População se reuniu ontem para celebrar o Natal na Praça da Bandeira e reivindicar por mais políticas públicas
Enquanto uma parte da população se preocupa com os festejos e presentes natalinos, um outro grupo, excluído da sociedade, só pensa em onde passar a noite e no que comer no dia seguinte. São moradores de rua que nessa época ´invadem´ a Capital na busca de um futuro melhor ou de uma simples esmola. Há, em dezembro, uma média de aumento da população pedinte em 35%. Dados recentes da Secretaria Municipal de Assistência Social (Semas) contabilizam 2.020 pessoas em situação de vulnerabilidade. Dessas, 95% estão aglomeradas no Centro da Cidade.

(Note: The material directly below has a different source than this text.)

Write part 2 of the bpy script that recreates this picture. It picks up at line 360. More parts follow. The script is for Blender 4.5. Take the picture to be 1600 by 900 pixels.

"Esse número deve ser bem maior, pois tem gente que não quer se cadastrar por temer problemas na justiça. Nosso último mapeamento dava conta apenas de 1.701 deles", afirmou Andreia Cortez, coordenadora dos Projetos Sociais Especiais. A gestão promete, em 2012, realizar um novo mapeamento.
Ontem, parte desses moradores de rua se reuniu na Praça da Bandeira para festejar o Natal. Para Andreia, o fim de ano remonta à saudade da família, dos afetos do lar. Daí, a realização da festa de modo coletivo.
Surpresa
Um casal em especial chamou a atenção no meio dessa multidão. O filho José Carlos dos Santos, 38 - morador de rua desde a infância - reencontrou a mãe, Lucimar dos Santos 64.
Foi um momento mágico, um belo presente de natal. A genitora soube da celebração e teve a certeza de que lá reveria José.
Eles foram uma prova de que, apesar da situação de moradia, os vínculos podem ser refeitos. "Ter visto minha mãe nesse fim-de-ano foi lindo, uma surpresa boa. Eu já prometi para ela que iria tentar passar a ceia com ela e todos os meus irmãos", diz.
No momento do abraço de saudade, não faltaram sorrisos e lágrimas. Ambos saíram de lá com a boa sensação de que a vida pode e deve ser reconstruída com amor. Ainda dá tempo.
Vendo a cena, o Padre Lino Allegri, da Pastoral do Povo de Rua de Fortaleza, lembrou o modo simples como Jesus nasceu. "Cristo também veio ao mundo como os moradores de rua, sem muito luxo. É um exemplo de fé para todos", frisa.
Entretanto, o momento não é só de festejo, mas de reivindicação. "A população de rua precisa de direitos. Estão necessitados de abrigos, habitação e saúde. A Prefeitura até promete, mas não consegue concretizar os mais básicos dos pedidos".
HÁ TRÊS MESESCasal se abriga nas alturas
Quem passa pela Avenida Pessoa Anta, na Praia de Iracema, perto do prédio da Secretaria da Fazenda (Sefaz), nem observa que um casal de moradores de rua vive nas alturas. Não moram na cobertura de um prédio chique e nem em um sobrado de janelas para o mar. Escolheram um local mais inusitado: em cima de uma parada de ônibus.
Gerliane Sousa, 34, e Ismael Araujo, 31, vivem lá há três meses, sob os olhares curiosos. Dormem, se alimentam, trocam de roupa e até recebem visitas. A escolha do cantinho apertado foi devido à maior segurança.
"Aqui no alto ninguém incomoda tanto e nem roubam nossas coisas. Temos mais privacidade e, ainda, temos as luzes de natal lindas lá do prédio da Sefaz piscando à noite", contou a jovem que vive na rua há 4 anos.
Ontem, pela manhã, uma pedra acertou a cabeça de Gerliane. Não estão tão imunes assim.
Desafios
Apesar de estarem acostumados com o exótico abrigo, Gerliane e Ismael sonham mesmo em ter uma casa própria para, juntos, tentarem realizar o sonho. Juntam dinheiro carregando caixas para o galpão em frente à parada de ônibus. "A vida na rua não é fácil. Mas um dia vai melhorar", diz Araujo.
Ele nasceu no Pará, viajou para Fortaleza na busca de emprego. Ela argumenta que o motivo de estar na rua é a depressão que sofreu com a perda da mãe e dos vínculos familiares.
Um dos poucos que notou, na noite de ontem, a presença dos dois foi o funcionário público, Airton do Nascimento, 48. Ele acha interessante o modo como ambos se arranjaram. "Mas torço para que eles consigam algo melhor. São gente boa", ponderou, enquanto trazia uma camiseta de doação para Araujo.
Para os que vivem na rua, a Secretaria Municipal de Assistência Social conta, entre outros instrumentos, com um Centro de Apoio à População de Rua, espaços de acolhimentos e serviços de saúde e atendimentos.